**Your objective:** Output the full listing below exactly as it reads, and skip anything that is a picture.

**Entries from a dataset:**
┌──
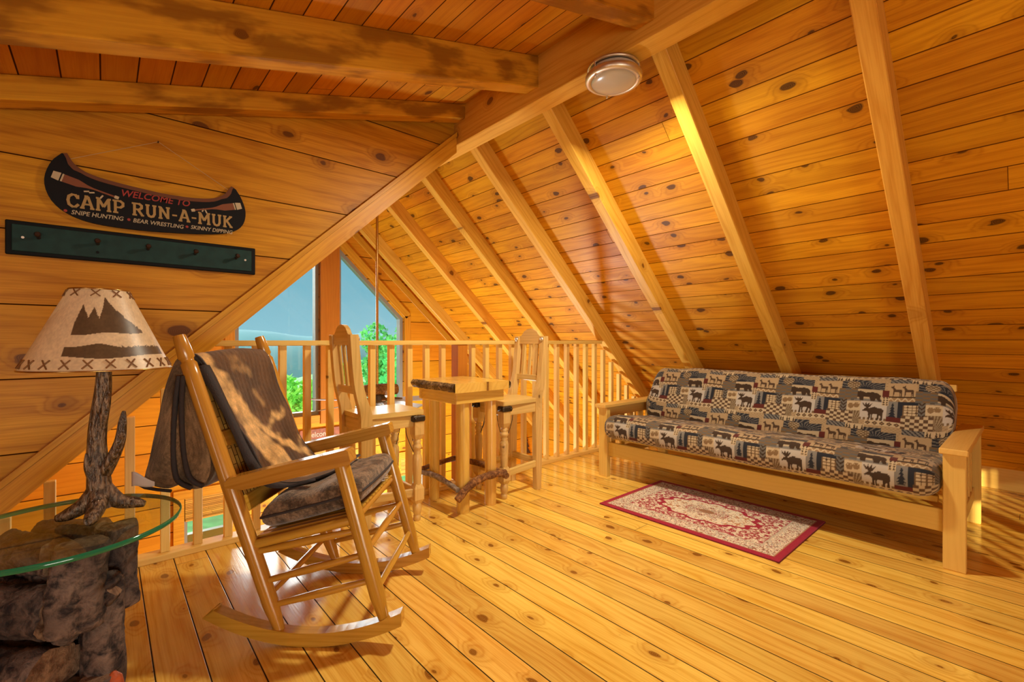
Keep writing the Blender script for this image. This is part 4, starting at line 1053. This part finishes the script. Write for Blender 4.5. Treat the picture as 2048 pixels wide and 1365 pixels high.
# shade: painted parchment cone
sc = Vector(LP(.0, 0)); SR0, SR1, SZ0, SZ1 = .163, .065, .412, .632
NA, NZ = 420, 130
a = np.linspace(0, 2 * PI, NA + 1); t = np.linspace(0, 1, NZ); Aa, Tt = np.meshgrid(a, t, indexing='ij')
R_ = SR0 + (SR1 - SR0) * Tt
# angle 0 of the painting faces the viewer
acam = math.atan2(-LY - sc.y, -LX - sc.x)
Psh = np.stack([sc.x + R_ * np.cos(Aa), sc.y + R_ * np.sin(Aa), SZ0 + (SZ1 - SZ0) * Tt], -1)
ph = (Aa - acam + PI) % (2 * PI) - PI                      # + = counter-clockwise = to the right seen from outside
sq_ = .5 + .5 * np.sin(np.clip(ph, -PI / 2, PI / 2)) ; sq_ = np.where(np.abs(ph) > PI / 2, .5 + .5 * np.sin(np.clip(np.sign(ph) * (PI - np.abs(ph)) * -1, -PI / 2, PI / 2)), sq_)
xq = ph / (PI / 2)
bg = np.array([.86, .73, .50]) * np.ones(Psh.shape); ink = np.array([.125, .085, .05])
nA = vnoise2(xq * 70 + 150, Tt * 6 + 2, 3) - .5; nB = vnoise2(xq * 14 + 50, Tt * 2, 4) - .5
def tri(c, wl, wr, h): return h * np.clip(1 - np.where(sq_ < c, (c - sq_) / wl, (sq_ - c) / wr), 0, 1)
ridge = np.maximum.reduce([.46 + 0 * sq_, .46 + tri(.31, .06, .16, .34), .46 + tri(.44, .12, .12, .31), .46 + tri(.565, .11, .34, .43)]) + nA * .03
lowr = .43 + .05 * (sq_ - .3) + .012 * np.sin(sq_ * 14)
m1 = (Tt < ridge) & (Tt > lowr) & (sq_ > .27) & (sq_ < .88)
hillt = .265 + .075 * np.exp(-((sq_ - .5) / .14) ** 2) + .02 * np.sin(sq_ * 9) + np.abs(nA) * .05 * (sq_ > .66); hillb = .165 + .02 * np.sin(sq_ * 8 + .5)
m2 = (Tt < hillt) & (Tt > hillb) & (sq_ > .25) & (sq_ < .97)
bg[m1 | m2] = ink; bg *= (.9 + .2 * vnoise2(xq * 60 + 99, Tt * 50, 7))[..., None]
m = MB(); m.grid(Psh, flip=False); shd = m.build('lamp_shade', 'shade', lamp, bg.reshape(-1, 3))
m = MB()
for k in range(22):
    an = k * 2 * PI / 22
    for s_ in (-1, 1):
        q = []
        for tt in np.linspace(-1, 1, 4):
            z = .018 + tt * .011; r = SR0 + (SR1 - SR0) * z / (SZ1 - SZ0) + .0018; aa = an + s_ * tt * .062; q.append((sc.x + r * math.cos(aa), sc.y + r * math.sin(aa), SZ0 + z))
        m.tube(q, .0019, 6)
for k in range(10):
    an = k * 2 * PI / 10 + .2
    for s_ in (-1, 1):
        q = []
        for tt in np.linspace(-1, 1, 4):
            z = SZ1 - SZ0 - .012 + tt * .009; r = SR0 + (SR1 - SR0) * z / (SZ1 - SZ0) + .0018; aa = an + s_ * tt * .13; q.append((sc.x + r * math.cos(aa), sc.y + r * math.sin(aa), SZ0 + z))
        m.tube(q, .0017, 6)
m.build('lacing', 'lace', shd)
m = MB()
for r, z in ((SR0, SZ0), (SR1, SZ1)):
    m.tube([(sc.x + r * math.cos(q), sc.y + r * math.sin(q), z) for q in np.linspace(0, 2 * PI, 61)], .0022, 6, cap=False)
for k in range(3):
    q = k * 2 * PI / 3; m.tube([(sc.x + SR1 * math.cos(q), sc.y + SR1 * math.sin(q), SZ1), (c0.x, c0.y, SZ1 - .03)], .0015, 6)
m.tube([(c0.x, c0.y, .54), (c0.x, c0.y, SZ1 - .03)], .004, 6)
m.build('shade_rings', 'brass', shd)

# ================================================================== FUTON
FX, FY = 2.9, 1.235
fu = thing('futon', (FX, FY, 0), 'pale hardwood futon frame under the patchwork mattress', 'futon')
Y0, Y1 = .243 - FY, 2.222 - FY
for y in (Y0, Y1):
    m = MB(); m.box((.022, y, .265), (.045, .078, .53), None, .003); m.build('leg', 'futon', fu)
    m = MB(); m.box((.875, y, .265), (.045, .078, .53), None, .003); m.build('leg', 'futon', fu)
    m = MB(); m.box((.44, y, .547), (.95, .098, .027), None, .004); m.build('arm_rest', 'futon', fu)
    m = MB(); m.box((.44, y, .495), (.82, .026, .075)); m.box((.44, y, .17), (.82, .026, .075)); m.build('arm_rail', 'futon', fu)
    for k in range(6):
        m = MB(); m.box((.13 + k * .124, y, .33), (.05, .018, .26)); m.build('arm_slat', 'futon', fu)
m = MB(); m.box((.03, (Y0 + Y1) / 2, .215), (.026, Y1 - Y0 - .078, .105)); m.build('front_rail', 'futon', fu)
m = MB(); m.box((.86, (Y0 + Y1) / 2, .215), (.026, Y1 - Y0 - .078, .105)); m.build('rear_rail', 'futon', fu)
ya, yb = Y0 + .06, Y1 - .06
m = MB(); m.box((.075, (ya + yb) / 2 + 0, .30), (.04, yb - ya, .03)); m.box((.55, (ya + yb) / 2, .30), (.04, yb - ya, .03)); 
for k in range(12): m.box((.30, ya + .04 + k * (yb - ya - .08) / 11, .30), (.48, .05, .016))
m.build('seat_deck', 'futon', fu)
m = MB(); Rb = Matrix.Rotation(-.42, 3, 'Y')
for k in range(12):
    y = ya + .04 + k * (yb - ya - .08) / 11; m.bar((.735, y, .34), (.853, y, .77), .05, .016, (1, 0, 0))
m.bar((.86, ya, .77), (.86, yb, .77), .03, .04); m.bar((.73, ya, .345), (.73, yb, .345), .03, .04); m.build('back_frame', 'futon', fu)

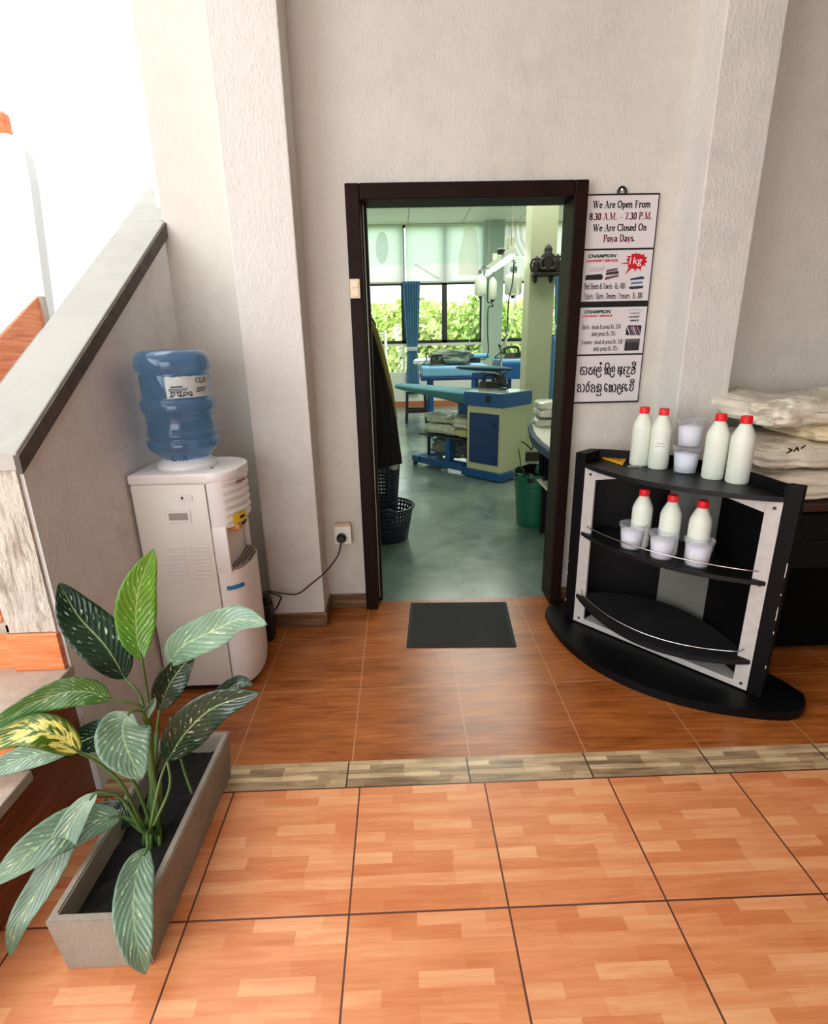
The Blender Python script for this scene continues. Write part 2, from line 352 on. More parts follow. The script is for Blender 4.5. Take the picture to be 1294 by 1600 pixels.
└──
**Response:**
Keep writing the Blender script for this image. This is part 4, starting at line 1053. This part finishes the script. Write for Blender 4.5. Treat the picture as 2048 pixels wide and 1365 pixels high.
# shade: painted parchment cone
sc = Vector(LP(.0, 0)); SR0, SR1, SZ0, SZ1 = .163, .065, .412, .632
NA, NZ = 420, 130
a = np.linspace(0, 2 * PI, NA + 1); t = np.linspace(0, 1, NZ); Aa, Tt = np.meshgrid(a, t, indexing='ij')
R_ = SR0 + (SR1 - SR0) * Tt
# angle 0 of the painting faces the viewer
acam = math.atan2(-LY - sc.y, -LX - sc.x)
Psh = np.stack([sc.x + R_ * np.cos(Aa), sc.y + R_ * np.sin(Aa), SZ0 + (SZ1 - SZ0) * Tt], -1)
ph = (Aa - acam + PI) % (2 * PI) - PI                      # + = counter-clockwise = to the right seen from outside
sq_ = .5 + .5 * np.sin(np.clip(ph, -PI / 2, PI / 2)) ; sq_ = np.where(np.abs(ph) > PI / 2, .5 + .5 * np.sin(np.clip(np.sign(ph) * (PI - np.abs(ph)) * -1, -PI / 2, PI / 2)), sq_)
xq = ph / (PI / 2)
bg = np.array([.86, .73, .50]) * np.ones(Psh.shape); ink = np.array([.125, .085, .05])
nA = vnoise2(xq * 70 + 150, Tt * 6 + 2, 3) - .5; nB = vnoise2(xq * 14 + 50, Tt * 2, 4) - .5
def tri(c, wl, wr, h): return h * np.clip(1 - np.where(sq_ < c, (c - sq_) / wl, (sq_ - c) / wr), 0, 1)
ridge = np.maximum.reduce([.46 + 0 * sq_, .46 + tri(.31, .06, .16, .34), .46 + tri(.44, .12, .12, .31), .46 + tri(.565, .11, .34, .43)]) + nA * .03
lowr = .43 + .05 * (sq_ - .3) + .012 * np.sin(sq_ * 14)
m1 = (Tt < ridge) & (Tt > lowr) & (sq_ > .27) & (sq_ < .88)
hillt = .265 + .075 * np.exp(-((sq_ - .5) / .14) ** 2) + .02 * np.sin(sq_ * 9) + np.abs(nA) * .05 * (sq_ > .66); hillb = .165 + .02 * np.sin(sq_ * 8 + .5)
m2 = (Tt < hillt) & (Tt > hillb) & (sq_ > .25) & (sq_ < .97)
bg[m1 | m2] = ink; bg *= (.9 + .2 * vnoise2(xq * 60 + 99, Tt * 50, 7))[..., None]
m = MB(); m.grid(Psh, flip=False); shd = m.build('lamp_shade', 'shade', lamp, bg.reshape(-1, 3))
m = MB()
for k in range(22):
    an = k * 2 * PI / 22
    for s_ in (-1, 1):
        q = []
        for tt in np.linspace(-1, 1, 4):
            z = .018 + tt * .011; r = SR0 + (SR1 - SR0) * z / (SZ1 - SZ0) + .0018; aa = an + s_ * tt * .062; q.append((sc.x + r * math.cos(aa), sc.y + r * math.sin(aa), SZ0 + z))
        m.tube(q, .0019, 6)
for k in range(10):
    an = k * 2 * PI / 10 + .2
    for s_ in (-1, 1):
        q = []
        for tt in np.linspace(-1, 1, 4):
            z = SZ1 - SZ0 - .012 + tt * .009; r = SR0 + (SR1 - SR0) * z / (SZ1 - SZ0) + .0018; aa = an + s_ * tt * .13; q.append((sc.x + r * math.cos(aa), sc.y + r * math.sin(aa), SZ0 + z))
        m.tube(q, .0017, 6)
m.build('lacing', 'lace', shd)
m = MB()
for r, z in ((SR0, SZ0), (SR1, SZ1)):
    m.tube([(sc.x + r * math.cos(q), sc.y + r * math.sin(q), z) for q in np.linspace(0, 2 * PI, 61)], .0022, 6, cap=False)
for k in range(3):
    q = k * 2 * PI / 3; m.tube([(sc.x + SR1 * math.cos(q), sc.y + SR1 * math.sin(q), SZ1), (c0.x, c0.y, SZ1 - .03)], .0015, 6)
m.tube([(c0.x, c0.y, .54), (c0.x, c0.y, SZ1 - .03)], .004, 6)
m.build('shade_rings', 'brass', shd)

# ================================================================== FUTON
FX, FY = 2.9, 1.235
fu = thing('futon', (FX, FY, 0), 'pale hardwood futon frame under the patchwork mattress', 'futon')
Y0, Y1 = .243 - FY, 2.222 - FY
for y in (Y0, Y1):
    m = MB(); m.box((.022, y, .265), (.045, .078, .53), None, .003); m.build('leg', 'futon', fu)
    m = MB(); m.box((.875, y, .265), (.045, .078, .53), None, .003); m.build('leg', 'futon', fu)
    m = MB(); m.box((.44, y, .547), (.95, .098, .027), None, .004); m.build('arm_rest', 'futon', fu)
    m = MB(); m.box((.44, y, .495), (.82, .026, .075)); m.box((.44, y, .17), (.82, .026, .075)); m.build('arm_rail', 'futon', fu)
    for k in range(6):
        m = MB(); m.box((.13 + k * .124, y, .33), (.05, .018, .26)); m.build('arm_slat', 'futon', fu)
m = MB(); m.box((.03, (Y0 + Y1) / 2, .215), (.026, Y1 - Y0 - .078, .105)); m.build('front_rail', 'futon', fu)
m = MB(); m.box((.86, (Y0 + Y1) / 2, .215), (.026, Y1 - Y0 - .078, .105)); m.build('rear_rail', 'futon', fu)
ya, yb = Y0 + .06, Y1 - .06
m = MB(); m.box((.075, (ya + yb) / 2 + 0, .30), (.04, yb - ya, .03)); m.box((.55, (ya + yb) / 2, .30), (.04, yb - ya, .03)); 
for k in range(12): m.box((.30, ya + .04 + k * (yb - ya - .08) / 11, .30), (.48, .05, .016))
m.build('seat_deck', 'futon', fu)
m = MB(); Rb = Matrix.Rotation(-.42, 3, 'Y')
for k in range(12):
    y = ya + .04 + k * (yb - ya - .08) / 11; m.bar((.735, y, .34), (.853, y, .77), .05, .016, (1, 0, 0))
m.bar((.86, ya, .77), (.86, yb, .77), .03, .04); m.bar((.73, ya, .345), (.73, yb, .345), .03, .04); m.build('back_frame', 'futon', fu)

The Blender Python script for this scene continues. Write part 2, from line 352 on. More parts follow. The script is for Blender 4.5. Take the picture to be 1294 by 1600 pixels.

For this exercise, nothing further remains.